WRITTEN INSTRUCTION:
Give back exactly the lines from the one with "Model this scene" through the one with "scene.camera = cam", inclusive, without the images.

───

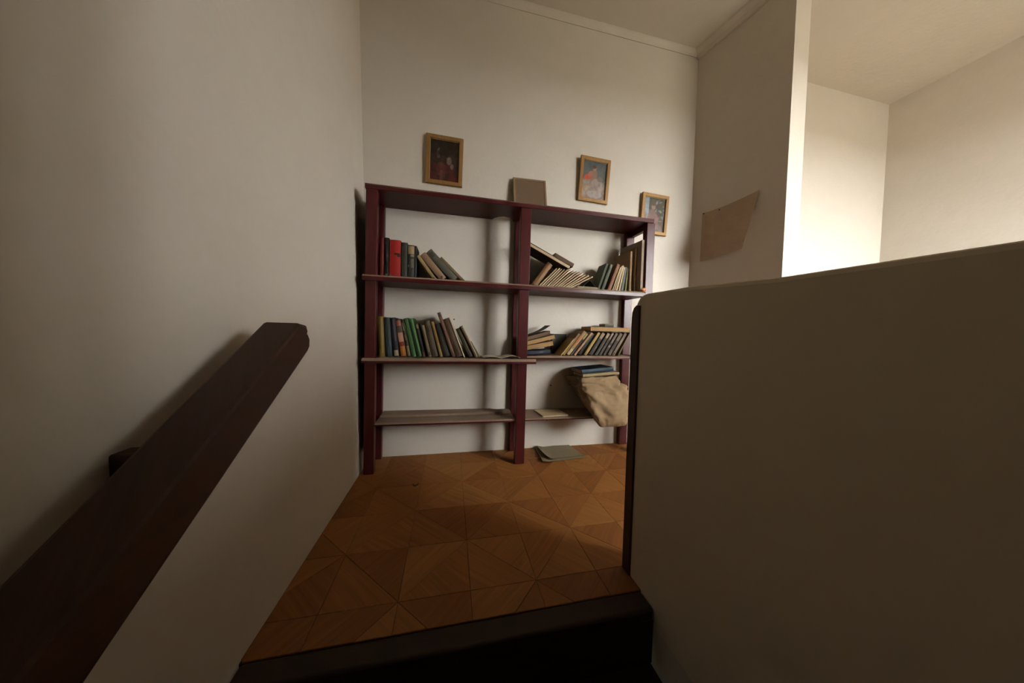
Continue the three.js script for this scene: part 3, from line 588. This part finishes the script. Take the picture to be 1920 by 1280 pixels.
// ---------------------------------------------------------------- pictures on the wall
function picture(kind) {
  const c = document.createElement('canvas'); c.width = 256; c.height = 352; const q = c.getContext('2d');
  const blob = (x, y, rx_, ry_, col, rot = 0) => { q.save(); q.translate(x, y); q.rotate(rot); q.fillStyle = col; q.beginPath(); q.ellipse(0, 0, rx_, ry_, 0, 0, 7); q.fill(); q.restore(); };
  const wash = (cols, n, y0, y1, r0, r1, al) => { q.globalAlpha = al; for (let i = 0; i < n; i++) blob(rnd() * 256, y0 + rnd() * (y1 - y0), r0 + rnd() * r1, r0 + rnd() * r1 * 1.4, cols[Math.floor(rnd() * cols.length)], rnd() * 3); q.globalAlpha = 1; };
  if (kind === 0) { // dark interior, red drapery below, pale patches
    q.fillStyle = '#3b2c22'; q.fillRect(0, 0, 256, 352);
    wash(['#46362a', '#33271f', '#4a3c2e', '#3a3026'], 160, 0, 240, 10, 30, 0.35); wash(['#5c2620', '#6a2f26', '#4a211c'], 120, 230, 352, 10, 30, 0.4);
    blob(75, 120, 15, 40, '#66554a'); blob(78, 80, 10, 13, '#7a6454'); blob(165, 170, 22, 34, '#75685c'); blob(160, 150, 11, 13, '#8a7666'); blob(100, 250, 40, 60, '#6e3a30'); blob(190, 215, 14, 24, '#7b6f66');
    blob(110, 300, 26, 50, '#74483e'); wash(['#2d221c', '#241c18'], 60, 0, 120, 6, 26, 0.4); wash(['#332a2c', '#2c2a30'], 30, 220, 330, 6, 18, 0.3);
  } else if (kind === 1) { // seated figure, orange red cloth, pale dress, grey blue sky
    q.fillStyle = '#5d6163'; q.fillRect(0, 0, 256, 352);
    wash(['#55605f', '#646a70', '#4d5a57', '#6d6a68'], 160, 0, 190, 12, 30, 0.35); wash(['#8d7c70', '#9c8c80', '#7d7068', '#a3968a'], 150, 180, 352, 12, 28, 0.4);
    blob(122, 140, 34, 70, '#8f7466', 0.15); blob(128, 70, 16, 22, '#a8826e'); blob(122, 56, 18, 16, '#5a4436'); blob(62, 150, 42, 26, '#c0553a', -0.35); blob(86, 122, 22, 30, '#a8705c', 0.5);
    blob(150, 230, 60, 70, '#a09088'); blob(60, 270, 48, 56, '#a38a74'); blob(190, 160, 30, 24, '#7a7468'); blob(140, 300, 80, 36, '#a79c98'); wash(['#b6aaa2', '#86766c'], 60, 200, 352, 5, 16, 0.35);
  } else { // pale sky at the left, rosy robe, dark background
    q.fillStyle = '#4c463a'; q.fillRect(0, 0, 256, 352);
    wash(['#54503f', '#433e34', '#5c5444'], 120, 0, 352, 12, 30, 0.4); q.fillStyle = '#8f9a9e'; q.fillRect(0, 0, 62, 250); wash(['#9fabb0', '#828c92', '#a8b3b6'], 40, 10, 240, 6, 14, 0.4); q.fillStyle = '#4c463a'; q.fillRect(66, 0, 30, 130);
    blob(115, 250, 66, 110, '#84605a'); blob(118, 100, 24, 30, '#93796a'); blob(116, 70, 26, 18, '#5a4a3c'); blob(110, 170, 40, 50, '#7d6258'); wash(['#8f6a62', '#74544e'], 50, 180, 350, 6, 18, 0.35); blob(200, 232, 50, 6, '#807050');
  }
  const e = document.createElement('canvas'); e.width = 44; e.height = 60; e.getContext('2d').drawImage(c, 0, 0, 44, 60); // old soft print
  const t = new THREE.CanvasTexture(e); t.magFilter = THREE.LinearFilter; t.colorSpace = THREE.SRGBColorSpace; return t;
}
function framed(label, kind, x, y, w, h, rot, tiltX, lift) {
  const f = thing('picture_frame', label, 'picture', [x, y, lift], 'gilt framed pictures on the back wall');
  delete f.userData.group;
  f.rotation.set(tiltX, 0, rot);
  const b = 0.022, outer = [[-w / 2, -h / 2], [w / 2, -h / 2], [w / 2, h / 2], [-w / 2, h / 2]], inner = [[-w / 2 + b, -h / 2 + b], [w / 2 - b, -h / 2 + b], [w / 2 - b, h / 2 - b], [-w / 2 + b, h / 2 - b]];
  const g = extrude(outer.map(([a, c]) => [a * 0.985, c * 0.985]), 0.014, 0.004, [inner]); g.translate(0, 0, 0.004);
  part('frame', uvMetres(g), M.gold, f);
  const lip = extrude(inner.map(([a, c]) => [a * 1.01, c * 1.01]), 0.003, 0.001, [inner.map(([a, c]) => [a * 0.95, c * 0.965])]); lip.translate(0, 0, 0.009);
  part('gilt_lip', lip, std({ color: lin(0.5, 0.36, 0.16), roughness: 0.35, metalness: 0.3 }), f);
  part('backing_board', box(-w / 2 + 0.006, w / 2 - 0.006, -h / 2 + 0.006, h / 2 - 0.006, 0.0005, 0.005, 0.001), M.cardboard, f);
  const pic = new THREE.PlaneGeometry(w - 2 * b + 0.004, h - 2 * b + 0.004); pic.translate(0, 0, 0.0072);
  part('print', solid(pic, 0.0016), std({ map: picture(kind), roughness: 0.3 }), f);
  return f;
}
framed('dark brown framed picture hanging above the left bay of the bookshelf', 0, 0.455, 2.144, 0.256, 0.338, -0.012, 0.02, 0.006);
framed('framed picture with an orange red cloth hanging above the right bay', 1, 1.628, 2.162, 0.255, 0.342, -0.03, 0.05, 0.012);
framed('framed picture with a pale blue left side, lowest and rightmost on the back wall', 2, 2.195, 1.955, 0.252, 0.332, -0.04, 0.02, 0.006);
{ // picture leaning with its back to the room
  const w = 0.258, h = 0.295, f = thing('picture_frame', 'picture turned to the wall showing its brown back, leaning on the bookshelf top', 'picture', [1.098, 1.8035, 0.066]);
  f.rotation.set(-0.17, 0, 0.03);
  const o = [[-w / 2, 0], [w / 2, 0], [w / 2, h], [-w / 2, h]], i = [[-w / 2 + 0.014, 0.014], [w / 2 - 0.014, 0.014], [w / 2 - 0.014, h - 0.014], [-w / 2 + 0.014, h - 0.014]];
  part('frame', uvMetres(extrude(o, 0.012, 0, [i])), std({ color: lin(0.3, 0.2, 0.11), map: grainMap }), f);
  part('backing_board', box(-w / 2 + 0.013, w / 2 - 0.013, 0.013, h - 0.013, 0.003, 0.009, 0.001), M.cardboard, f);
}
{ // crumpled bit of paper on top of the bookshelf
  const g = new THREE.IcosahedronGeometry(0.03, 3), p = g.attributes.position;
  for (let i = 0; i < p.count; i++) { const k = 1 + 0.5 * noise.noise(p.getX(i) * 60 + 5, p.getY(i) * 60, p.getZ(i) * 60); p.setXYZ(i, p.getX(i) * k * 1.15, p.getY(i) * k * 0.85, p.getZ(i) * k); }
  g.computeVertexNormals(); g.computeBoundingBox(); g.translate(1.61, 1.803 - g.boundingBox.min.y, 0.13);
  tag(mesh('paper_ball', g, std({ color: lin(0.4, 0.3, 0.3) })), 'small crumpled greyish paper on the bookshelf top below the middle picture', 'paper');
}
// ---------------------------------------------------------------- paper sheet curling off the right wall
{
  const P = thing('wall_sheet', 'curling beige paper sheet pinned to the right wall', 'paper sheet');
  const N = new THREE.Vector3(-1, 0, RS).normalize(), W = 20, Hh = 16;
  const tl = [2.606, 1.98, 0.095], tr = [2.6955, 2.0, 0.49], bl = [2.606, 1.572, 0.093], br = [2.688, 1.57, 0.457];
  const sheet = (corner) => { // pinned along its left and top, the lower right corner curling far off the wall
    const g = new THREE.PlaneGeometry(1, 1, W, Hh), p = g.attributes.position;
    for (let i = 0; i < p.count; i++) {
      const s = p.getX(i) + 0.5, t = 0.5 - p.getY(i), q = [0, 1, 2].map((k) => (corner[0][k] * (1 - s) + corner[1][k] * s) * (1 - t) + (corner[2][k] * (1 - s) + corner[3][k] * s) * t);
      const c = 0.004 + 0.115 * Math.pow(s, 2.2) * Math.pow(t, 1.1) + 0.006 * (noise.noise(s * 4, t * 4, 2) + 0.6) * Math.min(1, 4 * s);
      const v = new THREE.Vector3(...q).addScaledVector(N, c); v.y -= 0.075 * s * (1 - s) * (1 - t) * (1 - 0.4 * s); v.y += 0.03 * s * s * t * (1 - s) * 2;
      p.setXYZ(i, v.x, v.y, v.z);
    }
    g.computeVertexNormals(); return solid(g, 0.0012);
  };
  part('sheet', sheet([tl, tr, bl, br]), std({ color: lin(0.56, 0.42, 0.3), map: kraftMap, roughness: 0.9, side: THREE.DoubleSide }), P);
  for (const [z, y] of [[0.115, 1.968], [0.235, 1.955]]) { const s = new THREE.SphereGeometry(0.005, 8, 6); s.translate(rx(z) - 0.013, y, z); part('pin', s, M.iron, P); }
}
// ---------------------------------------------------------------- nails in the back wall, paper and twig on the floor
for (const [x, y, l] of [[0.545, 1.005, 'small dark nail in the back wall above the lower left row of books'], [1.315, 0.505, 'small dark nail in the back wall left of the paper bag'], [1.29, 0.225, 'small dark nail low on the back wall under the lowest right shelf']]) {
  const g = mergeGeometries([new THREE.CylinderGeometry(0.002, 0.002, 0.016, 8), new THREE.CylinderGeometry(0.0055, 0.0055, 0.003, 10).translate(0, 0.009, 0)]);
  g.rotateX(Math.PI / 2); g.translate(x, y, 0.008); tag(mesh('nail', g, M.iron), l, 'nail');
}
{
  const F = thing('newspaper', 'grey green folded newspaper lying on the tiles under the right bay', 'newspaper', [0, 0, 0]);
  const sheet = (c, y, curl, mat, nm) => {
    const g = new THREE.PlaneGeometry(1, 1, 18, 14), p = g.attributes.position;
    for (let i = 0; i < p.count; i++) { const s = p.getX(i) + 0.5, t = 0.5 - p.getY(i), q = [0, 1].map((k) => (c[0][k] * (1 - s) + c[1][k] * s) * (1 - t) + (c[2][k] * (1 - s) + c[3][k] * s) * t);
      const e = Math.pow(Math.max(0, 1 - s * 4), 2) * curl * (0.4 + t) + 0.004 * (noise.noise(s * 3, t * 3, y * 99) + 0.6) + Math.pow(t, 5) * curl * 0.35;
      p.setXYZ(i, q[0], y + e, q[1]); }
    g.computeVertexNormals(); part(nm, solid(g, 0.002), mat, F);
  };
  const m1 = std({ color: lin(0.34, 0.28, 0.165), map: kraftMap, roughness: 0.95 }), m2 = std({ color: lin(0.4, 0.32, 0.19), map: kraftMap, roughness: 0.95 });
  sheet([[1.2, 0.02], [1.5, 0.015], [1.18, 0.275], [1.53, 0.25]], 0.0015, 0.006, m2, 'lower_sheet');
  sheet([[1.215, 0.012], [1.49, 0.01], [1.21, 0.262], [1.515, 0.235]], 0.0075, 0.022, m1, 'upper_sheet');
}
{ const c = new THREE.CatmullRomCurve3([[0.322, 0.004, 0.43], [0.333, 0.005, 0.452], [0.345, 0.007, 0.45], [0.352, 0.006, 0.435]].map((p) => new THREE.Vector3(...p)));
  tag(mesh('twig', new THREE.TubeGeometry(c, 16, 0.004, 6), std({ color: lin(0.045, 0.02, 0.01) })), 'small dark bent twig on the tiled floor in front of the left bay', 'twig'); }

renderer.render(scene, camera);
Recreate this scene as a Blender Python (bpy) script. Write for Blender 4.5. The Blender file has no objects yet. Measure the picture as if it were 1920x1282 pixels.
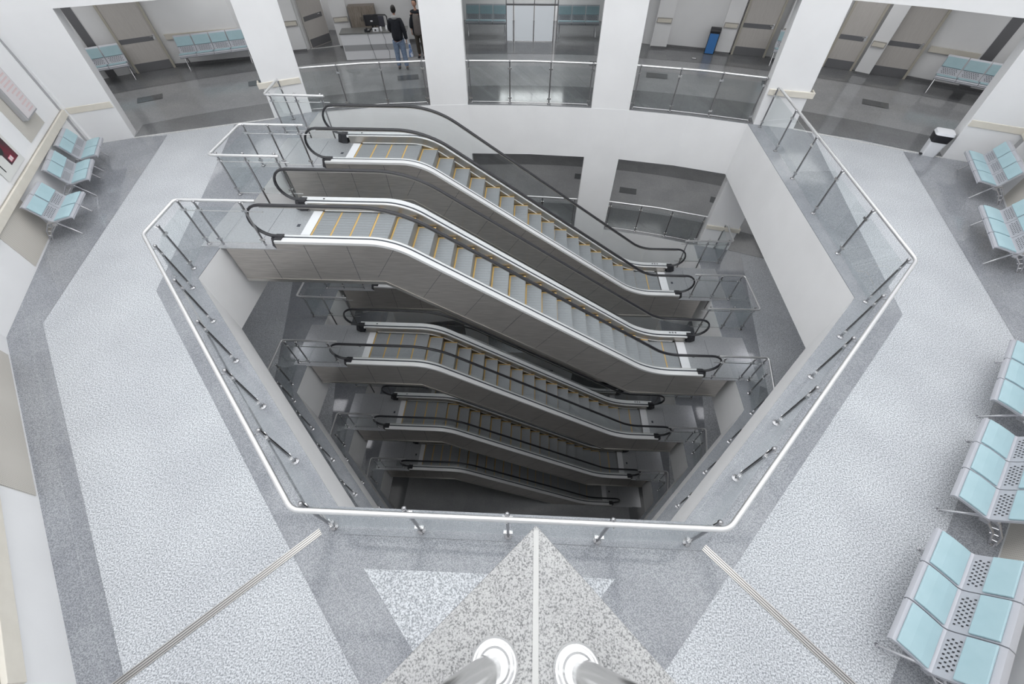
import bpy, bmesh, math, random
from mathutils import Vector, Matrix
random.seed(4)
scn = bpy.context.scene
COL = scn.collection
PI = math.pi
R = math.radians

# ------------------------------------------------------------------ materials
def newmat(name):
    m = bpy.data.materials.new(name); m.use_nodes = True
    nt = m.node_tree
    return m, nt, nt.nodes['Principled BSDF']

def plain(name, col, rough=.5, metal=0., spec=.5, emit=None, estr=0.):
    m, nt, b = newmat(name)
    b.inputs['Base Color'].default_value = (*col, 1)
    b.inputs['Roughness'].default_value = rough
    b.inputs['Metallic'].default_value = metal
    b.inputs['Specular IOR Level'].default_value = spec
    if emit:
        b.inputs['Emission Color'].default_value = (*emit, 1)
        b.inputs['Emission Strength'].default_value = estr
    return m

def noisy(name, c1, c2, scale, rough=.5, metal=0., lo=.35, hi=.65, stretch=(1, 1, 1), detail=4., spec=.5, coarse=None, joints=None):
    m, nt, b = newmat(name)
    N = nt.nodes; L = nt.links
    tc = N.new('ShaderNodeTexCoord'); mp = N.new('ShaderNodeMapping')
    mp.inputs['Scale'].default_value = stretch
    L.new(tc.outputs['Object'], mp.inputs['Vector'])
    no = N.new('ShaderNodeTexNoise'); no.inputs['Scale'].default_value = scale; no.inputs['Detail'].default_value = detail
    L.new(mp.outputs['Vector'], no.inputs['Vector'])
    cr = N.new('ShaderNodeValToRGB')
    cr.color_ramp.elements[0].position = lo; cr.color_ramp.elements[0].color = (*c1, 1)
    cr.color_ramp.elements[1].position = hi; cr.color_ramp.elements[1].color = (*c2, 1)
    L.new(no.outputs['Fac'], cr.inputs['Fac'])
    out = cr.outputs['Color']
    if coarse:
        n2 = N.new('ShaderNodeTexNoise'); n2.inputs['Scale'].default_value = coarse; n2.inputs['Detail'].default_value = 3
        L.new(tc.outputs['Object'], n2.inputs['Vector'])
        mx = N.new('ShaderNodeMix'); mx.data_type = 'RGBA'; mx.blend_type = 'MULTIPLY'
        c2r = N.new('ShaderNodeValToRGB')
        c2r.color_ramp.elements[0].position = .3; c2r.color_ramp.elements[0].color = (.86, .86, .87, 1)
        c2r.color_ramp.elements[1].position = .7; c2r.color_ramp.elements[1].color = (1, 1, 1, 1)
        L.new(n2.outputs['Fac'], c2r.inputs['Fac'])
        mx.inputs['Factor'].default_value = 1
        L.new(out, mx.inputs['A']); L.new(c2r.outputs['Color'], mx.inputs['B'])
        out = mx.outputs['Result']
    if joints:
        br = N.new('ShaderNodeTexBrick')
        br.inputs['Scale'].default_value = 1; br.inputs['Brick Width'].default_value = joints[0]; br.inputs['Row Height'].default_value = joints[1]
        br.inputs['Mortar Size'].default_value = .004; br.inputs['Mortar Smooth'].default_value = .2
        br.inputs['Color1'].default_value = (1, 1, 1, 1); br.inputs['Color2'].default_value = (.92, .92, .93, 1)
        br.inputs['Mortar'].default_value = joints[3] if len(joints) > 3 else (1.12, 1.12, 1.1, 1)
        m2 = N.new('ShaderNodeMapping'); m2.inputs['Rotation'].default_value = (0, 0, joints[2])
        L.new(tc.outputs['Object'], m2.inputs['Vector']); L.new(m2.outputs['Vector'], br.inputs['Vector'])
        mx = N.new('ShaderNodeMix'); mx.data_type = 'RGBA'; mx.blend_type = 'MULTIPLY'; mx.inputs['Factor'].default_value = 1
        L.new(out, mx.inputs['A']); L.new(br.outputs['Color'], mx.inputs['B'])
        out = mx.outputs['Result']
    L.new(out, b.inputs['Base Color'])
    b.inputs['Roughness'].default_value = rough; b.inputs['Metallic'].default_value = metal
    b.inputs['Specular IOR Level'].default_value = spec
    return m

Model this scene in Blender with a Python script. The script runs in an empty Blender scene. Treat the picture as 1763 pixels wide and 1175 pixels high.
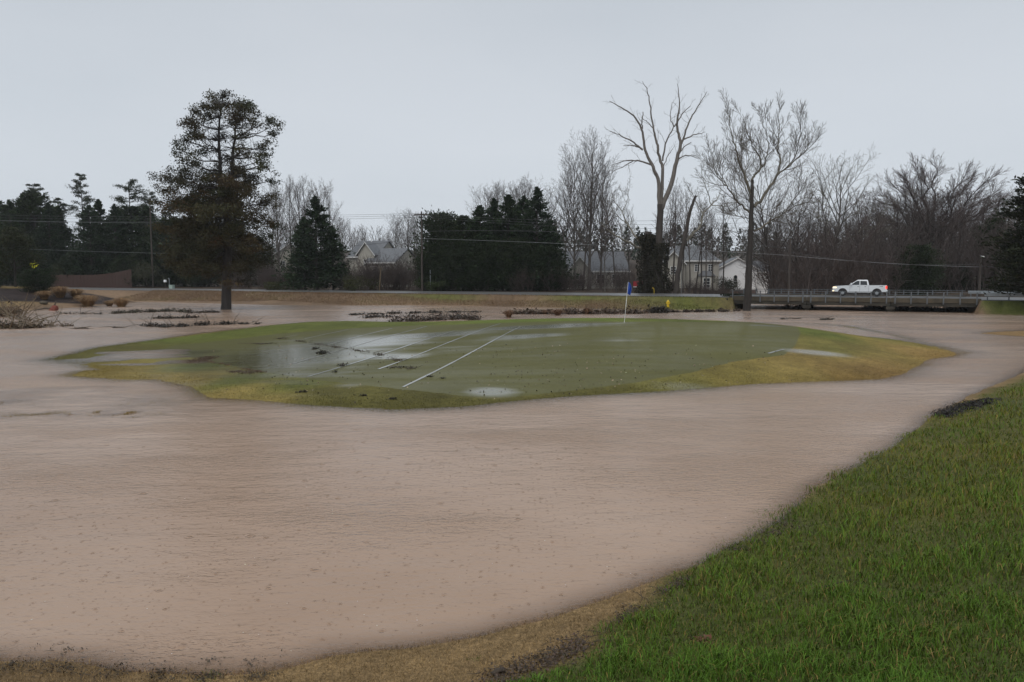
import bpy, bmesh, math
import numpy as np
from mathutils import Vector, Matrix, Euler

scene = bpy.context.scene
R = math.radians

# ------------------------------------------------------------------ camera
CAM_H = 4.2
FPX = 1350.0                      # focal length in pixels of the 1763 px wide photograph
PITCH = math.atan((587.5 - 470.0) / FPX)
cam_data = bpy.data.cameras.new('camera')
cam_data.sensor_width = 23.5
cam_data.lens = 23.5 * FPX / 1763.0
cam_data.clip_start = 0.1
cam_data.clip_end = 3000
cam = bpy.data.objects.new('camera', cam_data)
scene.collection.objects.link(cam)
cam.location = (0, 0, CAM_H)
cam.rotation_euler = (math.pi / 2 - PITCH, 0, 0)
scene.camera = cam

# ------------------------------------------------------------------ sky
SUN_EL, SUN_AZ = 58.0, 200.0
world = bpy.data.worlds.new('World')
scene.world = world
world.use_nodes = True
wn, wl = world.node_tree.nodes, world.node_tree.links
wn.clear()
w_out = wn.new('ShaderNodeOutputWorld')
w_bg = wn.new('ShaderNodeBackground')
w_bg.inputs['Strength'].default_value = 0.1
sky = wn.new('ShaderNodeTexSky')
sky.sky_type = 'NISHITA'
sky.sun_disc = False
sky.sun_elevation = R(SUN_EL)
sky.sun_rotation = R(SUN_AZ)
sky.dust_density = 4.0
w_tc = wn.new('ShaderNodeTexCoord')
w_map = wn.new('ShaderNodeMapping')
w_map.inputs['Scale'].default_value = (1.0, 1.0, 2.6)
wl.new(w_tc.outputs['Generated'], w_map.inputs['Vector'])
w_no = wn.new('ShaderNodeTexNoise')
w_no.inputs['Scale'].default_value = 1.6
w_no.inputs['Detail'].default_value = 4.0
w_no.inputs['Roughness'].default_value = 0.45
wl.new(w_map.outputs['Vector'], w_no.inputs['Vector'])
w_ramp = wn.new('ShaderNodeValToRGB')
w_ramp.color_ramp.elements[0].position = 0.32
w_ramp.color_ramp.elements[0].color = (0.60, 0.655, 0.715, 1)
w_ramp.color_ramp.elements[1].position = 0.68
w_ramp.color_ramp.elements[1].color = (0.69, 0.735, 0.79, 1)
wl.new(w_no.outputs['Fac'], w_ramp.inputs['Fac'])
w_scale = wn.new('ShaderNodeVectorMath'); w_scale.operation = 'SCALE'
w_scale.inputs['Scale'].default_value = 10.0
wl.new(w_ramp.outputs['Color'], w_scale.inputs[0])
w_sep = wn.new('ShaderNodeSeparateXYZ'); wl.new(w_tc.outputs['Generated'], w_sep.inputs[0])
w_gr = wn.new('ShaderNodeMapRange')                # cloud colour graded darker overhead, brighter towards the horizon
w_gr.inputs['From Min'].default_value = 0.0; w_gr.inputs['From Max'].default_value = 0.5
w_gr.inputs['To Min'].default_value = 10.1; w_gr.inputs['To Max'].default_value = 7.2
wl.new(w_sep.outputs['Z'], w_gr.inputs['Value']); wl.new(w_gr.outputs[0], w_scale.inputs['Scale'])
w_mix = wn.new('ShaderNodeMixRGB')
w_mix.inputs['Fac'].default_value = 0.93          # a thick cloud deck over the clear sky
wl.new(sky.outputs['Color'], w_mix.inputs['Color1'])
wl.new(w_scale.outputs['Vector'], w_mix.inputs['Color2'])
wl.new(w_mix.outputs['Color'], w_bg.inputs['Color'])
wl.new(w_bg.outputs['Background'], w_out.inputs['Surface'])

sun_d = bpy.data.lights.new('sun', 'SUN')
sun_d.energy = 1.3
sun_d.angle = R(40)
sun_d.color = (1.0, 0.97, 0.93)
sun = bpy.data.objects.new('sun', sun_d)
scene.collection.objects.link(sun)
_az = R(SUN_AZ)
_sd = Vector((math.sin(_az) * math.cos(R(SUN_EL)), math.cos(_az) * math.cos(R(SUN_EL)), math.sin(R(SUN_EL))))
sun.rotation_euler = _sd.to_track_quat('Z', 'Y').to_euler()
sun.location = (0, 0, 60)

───

SOLUTION:
Model this scene in Blender with a Python script. The script runs in an empty Blender scene. Treat the picture as 1763 pixels wide and 1175 pixels high.
import bpy, bmesh, math
import numpy as np
from mathutils import Vector, Matrix, Euler

scene = bpy.context.scene
R = math.radians

# ------------------------------------------------------------------ camera
CAM_H = 4.2
FPX = 1350.0                      # focal length in pixels of the 1763 px wide photograph
PITCH = math.atan((587.5 - 470.0) / FPX)
cam_data = bpy.data.cameras.new('camera')
cam_data.sensor_width = 23.5
cam_data.lens = 23.5 * FPX / 1763.0
cam_data.clip_start = 0.1
cam_data.clip_end = 3000
cam = bpy.data.objects.new('camera', cam_data)
scene.collection.objects.link(cam)
cam.location = (0, 0, CAM_H)
cam.rotation_euler = (math.pi / 2 - PITCH, 0, 0)
scene.camera = cam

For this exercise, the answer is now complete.